The hydrocarbon accumulation section of two typical reservoir-forming modes

Furthermore, Kaikang trough also develops primary reservoirs in Bentiu formations, where the traps conform to the above three factors, so that the primary reservoir can be effectively preserved and not destroyed by the later tectonic movement. In addition, it should be located near the hydrocarbon-generating sag, with abundant oil sources. Therefore, the favorable reservoir-forming areas of the lower assemblage are mainly located in the slope zone of the development area of hydrocarbon-generating sub-sag on the east and west side of Kaikang trough, and the fault terrace zone is difficult to preserve because of the large fault distance (Fig. 12 right).
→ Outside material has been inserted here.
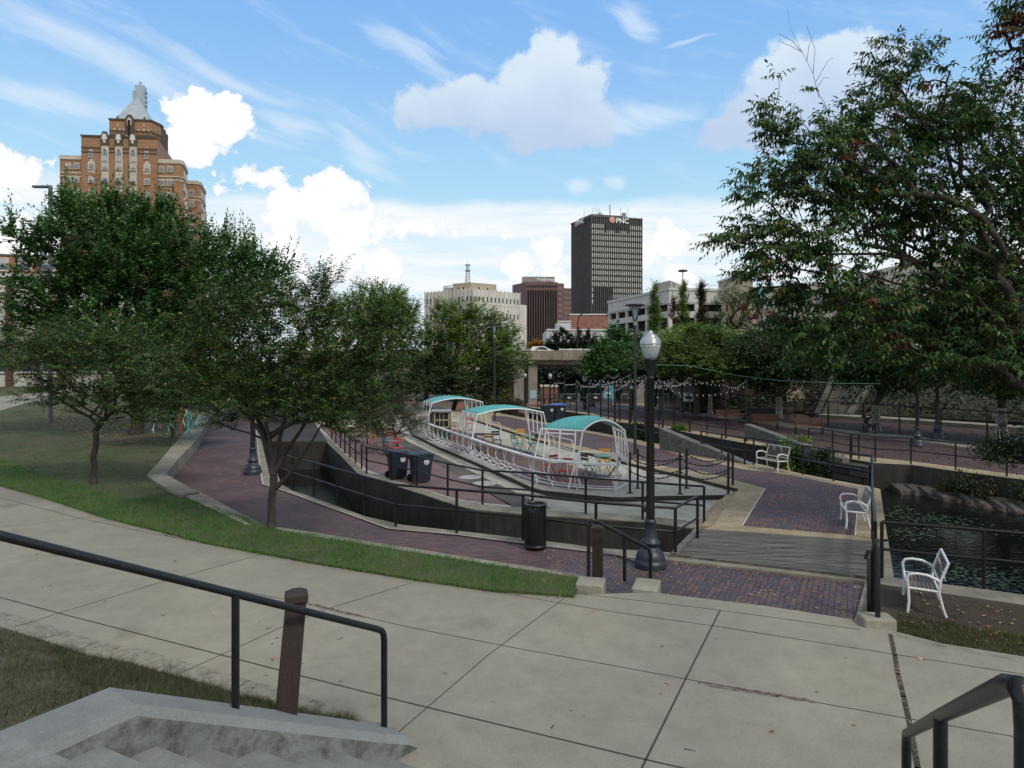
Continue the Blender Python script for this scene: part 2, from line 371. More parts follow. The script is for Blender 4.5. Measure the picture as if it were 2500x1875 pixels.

These two types of reservoirs belong to two typical hydrocarbon accumulating modes; one is the small fault distance reservoir-forming mode of the lower primary reservoir (Fig. 12 left), and the other is the secondary reservoir-forming mode of the upper and middle combination (lower large fault-spacing + upper small fault-spacing) (Fig. 12 right).

Discussion

Based on the analysis of reservoirs characteristics found in the Kaikang trough, the main controls on hydrocarbon accumulation are formation dips, fault distance, and fault lateral docking characteristics. Firstly, the reservoirs with good hydrocarbon accumulations often have a lower structural dip mostly less than 3°. Secondly, most of the oil reservoirs have the fault distance less than 200 m in the target formation and a big distance near source rocks, and there are hardly hydrocarbon accumulations in reservoirs which have fault distance greater than 200 m, especially greater than 500 m. The third factor is the formation lithology on both sides of the fault. Sandstone and mudstone connection can seal the reservoir, but sandstone and sandstone docking can invalidate the trap. Therefore, the weaker active fault block in late time and the more effective trap are the key to hydrocarbon enrichment at the fault terrace zones in the faulted depression.

Conclusion

This paper shows us that the source rocks in Upper Cretaceous and Paleogene have limited hydrocarbon generation potential, and the main effective source rock is the AG Group in the Lower Cretaceous. The hydrocarbon potential of Paleogene in the northern Kaikang trough is poor, because the structures in the central troughs were formed since the Paleogene, which are later than the main accumulation period of the AG hydrocarbon source. The main controls on hydrocarbon accumulation in the Kaikang trough are formation dips, fault distance, and fault lateral docking characteristics. The eastern stepped zone developed many fault blocks with small dip angle, which is beneficial to the large-scale lateral migration of hydrocarbon from the AG source rock. So those are the favorable exploration area for oil exploration.